**Material supplied**.
☆ ☆ ☆
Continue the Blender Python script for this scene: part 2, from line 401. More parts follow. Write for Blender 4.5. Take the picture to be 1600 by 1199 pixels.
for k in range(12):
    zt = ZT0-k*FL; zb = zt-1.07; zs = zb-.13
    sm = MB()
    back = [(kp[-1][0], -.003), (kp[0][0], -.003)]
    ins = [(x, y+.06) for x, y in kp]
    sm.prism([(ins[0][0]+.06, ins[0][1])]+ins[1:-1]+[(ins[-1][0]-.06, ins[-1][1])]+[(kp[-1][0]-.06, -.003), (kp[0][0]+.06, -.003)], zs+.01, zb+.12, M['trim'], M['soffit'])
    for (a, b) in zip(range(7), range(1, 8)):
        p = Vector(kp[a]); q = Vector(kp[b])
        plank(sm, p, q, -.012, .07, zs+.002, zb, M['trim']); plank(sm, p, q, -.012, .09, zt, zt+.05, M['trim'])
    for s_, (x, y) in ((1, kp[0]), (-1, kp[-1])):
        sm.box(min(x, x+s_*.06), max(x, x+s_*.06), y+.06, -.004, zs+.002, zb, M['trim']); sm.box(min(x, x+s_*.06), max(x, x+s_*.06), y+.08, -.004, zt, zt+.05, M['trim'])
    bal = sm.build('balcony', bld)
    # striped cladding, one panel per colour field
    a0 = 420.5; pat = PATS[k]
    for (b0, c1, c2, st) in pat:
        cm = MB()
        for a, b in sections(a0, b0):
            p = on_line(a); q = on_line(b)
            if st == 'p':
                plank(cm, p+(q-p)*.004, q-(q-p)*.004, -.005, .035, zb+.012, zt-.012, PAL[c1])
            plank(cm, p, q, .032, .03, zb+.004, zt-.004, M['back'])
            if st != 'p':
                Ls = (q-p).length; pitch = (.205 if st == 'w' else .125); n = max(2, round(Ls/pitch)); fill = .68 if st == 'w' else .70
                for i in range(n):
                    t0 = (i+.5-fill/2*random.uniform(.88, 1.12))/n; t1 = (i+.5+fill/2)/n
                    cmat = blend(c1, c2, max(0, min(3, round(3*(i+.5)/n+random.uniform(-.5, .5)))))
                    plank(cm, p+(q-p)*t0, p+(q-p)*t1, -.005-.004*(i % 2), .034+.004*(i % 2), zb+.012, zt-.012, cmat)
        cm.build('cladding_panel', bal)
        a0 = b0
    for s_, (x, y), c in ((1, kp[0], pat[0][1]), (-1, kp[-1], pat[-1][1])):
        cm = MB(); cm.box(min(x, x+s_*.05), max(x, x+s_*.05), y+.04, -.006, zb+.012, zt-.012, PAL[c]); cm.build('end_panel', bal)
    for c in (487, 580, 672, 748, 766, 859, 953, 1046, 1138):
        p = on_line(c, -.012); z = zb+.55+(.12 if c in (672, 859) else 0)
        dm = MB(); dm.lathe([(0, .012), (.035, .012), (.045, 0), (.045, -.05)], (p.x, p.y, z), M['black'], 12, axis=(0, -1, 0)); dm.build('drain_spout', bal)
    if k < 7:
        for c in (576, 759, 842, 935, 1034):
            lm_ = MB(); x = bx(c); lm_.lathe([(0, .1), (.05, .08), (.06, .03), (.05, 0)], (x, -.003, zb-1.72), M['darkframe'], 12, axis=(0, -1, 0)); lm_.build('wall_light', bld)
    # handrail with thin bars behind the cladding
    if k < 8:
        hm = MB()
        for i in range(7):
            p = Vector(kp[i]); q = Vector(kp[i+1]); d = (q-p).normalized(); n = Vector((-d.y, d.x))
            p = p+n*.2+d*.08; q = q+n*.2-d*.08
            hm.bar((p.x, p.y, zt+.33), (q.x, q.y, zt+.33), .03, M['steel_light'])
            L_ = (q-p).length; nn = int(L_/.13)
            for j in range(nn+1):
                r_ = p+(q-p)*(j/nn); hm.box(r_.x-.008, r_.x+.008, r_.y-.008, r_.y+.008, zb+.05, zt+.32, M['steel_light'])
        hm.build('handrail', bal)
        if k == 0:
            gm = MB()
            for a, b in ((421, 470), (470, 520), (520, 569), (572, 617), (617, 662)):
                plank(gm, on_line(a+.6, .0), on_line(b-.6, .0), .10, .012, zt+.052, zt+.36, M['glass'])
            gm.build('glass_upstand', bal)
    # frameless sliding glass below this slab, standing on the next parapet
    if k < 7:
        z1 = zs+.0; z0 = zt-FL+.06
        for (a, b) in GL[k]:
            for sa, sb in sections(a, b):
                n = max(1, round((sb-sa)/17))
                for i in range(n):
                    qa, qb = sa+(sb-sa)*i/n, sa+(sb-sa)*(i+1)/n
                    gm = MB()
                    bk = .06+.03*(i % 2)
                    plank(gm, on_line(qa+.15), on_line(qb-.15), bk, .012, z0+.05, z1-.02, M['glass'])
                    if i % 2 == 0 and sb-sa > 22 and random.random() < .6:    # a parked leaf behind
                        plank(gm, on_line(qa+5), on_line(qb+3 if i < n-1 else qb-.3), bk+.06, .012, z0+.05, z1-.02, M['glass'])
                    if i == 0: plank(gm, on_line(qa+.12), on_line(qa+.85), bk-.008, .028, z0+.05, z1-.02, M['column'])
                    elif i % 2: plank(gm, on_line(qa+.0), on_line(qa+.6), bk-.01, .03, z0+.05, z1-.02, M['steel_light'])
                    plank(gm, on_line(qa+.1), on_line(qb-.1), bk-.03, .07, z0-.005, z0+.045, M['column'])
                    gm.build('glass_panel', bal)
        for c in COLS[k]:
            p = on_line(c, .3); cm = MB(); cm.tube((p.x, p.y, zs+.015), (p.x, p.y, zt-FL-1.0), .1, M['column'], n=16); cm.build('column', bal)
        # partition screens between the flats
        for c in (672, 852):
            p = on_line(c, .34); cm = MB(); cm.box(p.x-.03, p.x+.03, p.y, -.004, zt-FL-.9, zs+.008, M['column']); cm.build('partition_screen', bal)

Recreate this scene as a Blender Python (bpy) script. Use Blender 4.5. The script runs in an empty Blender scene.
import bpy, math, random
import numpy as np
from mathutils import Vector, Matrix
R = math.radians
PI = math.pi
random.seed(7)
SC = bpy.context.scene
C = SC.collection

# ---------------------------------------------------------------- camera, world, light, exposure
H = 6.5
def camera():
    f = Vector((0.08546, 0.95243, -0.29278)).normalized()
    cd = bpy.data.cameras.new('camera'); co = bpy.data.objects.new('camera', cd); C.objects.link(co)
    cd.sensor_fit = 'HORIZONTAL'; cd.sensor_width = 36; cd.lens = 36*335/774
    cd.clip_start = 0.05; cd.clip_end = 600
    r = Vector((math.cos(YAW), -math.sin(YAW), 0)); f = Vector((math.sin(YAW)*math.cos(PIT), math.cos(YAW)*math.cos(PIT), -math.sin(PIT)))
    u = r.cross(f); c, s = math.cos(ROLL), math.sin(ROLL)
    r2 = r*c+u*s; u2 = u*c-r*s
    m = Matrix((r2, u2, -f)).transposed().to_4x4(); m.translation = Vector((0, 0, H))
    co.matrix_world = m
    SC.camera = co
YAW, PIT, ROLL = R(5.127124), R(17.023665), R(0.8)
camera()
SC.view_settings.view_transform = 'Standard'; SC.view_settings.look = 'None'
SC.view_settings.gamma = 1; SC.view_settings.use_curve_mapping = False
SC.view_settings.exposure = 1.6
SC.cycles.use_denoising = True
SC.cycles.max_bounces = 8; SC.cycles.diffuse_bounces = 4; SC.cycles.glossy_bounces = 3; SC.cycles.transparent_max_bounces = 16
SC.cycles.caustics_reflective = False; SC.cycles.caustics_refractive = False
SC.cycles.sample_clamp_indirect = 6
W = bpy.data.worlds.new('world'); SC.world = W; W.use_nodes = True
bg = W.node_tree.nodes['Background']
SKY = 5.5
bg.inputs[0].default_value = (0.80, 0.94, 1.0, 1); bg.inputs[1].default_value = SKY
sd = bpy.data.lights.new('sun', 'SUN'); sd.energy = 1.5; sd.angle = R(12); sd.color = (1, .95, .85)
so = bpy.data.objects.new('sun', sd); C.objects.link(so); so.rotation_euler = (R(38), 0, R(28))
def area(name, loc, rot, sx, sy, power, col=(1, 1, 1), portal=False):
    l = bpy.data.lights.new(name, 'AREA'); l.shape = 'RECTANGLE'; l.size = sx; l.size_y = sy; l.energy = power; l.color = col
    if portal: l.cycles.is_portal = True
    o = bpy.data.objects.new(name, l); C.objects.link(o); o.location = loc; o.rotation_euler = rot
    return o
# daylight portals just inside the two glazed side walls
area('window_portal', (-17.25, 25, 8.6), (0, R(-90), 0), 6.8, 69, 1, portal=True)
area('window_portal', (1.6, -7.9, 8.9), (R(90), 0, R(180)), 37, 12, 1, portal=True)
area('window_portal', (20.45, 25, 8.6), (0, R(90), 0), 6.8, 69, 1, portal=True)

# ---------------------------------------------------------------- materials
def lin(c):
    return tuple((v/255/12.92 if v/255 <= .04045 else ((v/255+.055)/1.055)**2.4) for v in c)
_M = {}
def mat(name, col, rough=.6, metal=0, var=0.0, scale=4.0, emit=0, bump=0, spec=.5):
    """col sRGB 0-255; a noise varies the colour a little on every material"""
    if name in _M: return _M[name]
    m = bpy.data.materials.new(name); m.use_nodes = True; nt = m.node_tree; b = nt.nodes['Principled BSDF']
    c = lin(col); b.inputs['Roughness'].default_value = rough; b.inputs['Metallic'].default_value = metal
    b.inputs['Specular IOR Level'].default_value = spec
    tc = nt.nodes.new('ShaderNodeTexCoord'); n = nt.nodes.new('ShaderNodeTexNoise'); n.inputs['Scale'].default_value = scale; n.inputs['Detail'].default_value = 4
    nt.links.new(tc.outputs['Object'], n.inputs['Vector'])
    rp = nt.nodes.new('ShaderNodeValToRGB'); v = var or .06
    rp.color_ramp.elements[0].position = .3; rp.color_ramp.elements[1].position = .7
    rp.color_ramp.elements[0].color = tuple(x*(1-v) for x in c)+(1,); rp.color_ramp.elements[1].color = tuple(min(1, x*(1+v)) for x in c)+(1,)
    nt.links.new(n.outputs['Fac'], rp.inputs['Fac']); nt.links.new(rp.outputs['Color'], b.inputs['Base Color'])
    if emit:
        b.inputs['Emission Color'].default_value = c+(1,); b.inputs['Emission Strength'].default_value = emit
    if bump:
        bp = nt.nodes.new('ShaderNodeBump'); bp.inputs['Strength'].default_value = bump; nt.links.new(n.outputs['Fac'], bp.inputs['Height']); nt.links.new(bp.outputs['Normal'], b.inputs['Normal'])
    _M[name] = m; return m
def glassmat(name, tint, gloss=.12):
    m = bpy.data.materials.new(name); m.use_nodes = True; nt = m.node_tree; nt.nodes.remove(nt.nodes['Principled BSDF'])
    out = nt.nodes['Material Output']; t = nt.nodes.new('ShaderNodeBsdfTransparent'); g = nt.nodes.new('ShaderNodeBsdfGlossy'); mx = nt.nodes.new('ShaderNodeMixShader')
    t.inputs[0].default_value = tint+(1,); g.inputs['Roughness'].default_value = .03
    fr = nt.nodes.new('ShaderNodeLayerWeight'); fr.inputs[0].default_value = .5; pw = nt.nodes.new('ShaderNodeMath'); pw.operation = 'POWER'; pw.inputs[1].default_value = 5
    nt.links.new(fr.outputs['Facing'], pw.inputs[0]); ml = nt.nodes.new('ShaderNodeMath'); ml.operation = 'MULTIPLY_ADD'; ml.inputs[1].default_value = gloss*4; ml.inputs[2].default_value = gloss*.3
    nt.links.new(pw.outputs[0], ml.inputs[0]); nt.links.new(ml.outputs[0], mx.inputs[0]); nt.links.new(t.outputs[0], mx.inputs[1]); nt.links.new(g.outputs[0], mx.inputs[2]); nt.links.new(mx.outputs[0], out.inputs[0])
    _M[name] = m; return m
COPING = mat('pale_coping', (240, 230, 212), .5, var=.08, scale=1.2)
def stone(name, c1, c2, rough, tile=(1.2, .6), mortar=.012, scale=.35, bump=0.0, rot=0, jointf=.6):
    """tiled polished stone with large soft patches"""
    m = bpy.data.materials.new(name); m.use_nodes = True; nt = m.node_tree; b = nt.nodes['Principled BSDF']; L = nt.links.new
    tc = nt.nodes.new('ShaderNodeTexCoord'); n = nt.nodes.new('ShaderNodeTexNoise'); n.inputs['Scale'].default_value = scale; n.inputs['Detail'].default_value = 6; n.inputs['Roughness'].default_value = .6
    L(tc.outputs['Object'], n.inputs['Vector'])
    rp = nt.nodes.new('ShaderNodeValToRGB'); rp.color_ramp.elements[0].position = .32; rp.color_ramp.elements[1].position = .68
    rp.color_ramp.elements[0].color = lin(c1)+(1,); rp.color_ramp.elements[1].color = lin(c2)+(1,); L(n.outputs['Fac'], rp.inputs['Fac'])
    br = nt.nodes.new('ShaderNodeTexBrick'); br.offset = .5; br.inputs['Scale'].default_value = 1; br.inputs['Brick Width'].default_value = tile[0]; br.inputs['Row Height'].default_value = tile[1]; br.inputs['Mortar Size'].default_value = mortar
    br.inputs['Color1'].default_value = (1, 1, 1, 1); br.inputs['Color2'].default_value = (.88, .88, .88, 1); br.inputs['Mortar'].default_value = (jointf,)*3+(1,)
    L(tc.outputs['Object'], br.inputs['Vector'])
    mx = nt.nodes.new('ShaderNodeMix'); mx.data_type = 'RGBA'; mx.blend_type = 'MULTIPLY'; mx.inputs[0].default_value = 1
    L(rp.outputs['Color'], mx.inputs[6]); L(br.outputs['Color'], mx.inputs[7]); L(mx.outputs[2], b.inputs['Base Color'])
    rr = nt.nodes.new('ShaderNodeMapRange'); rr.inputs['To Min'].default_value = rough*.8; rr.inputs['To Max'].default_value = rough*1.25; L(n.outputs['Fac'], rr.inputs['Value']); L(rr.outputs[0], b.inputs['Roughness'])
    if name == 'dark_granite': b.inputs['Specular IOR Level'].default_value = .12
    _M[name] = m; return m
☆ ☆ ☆
**Problem requirements**. Reproduce verbatim only this range: the first line of the material through the line that contains "ins = [(x, y+.06) for x, y in kp]", inclusive.

**Written solution**.
Continue the Blender Python script for this scene: part 2, from line 401. More parts follow. Write for Blender 4.5. Take the picture to be 1600 by 1199 pixels.
for k in range(12):
    zt = ZT0-k*FL; zb = zt-1.07; zs = zb-.13
    sm = MB()
    back = [(kp[-1][0], -.003), (kp[0][0], -.003)]
    ins = [(x, y+.06) for x, y in kp]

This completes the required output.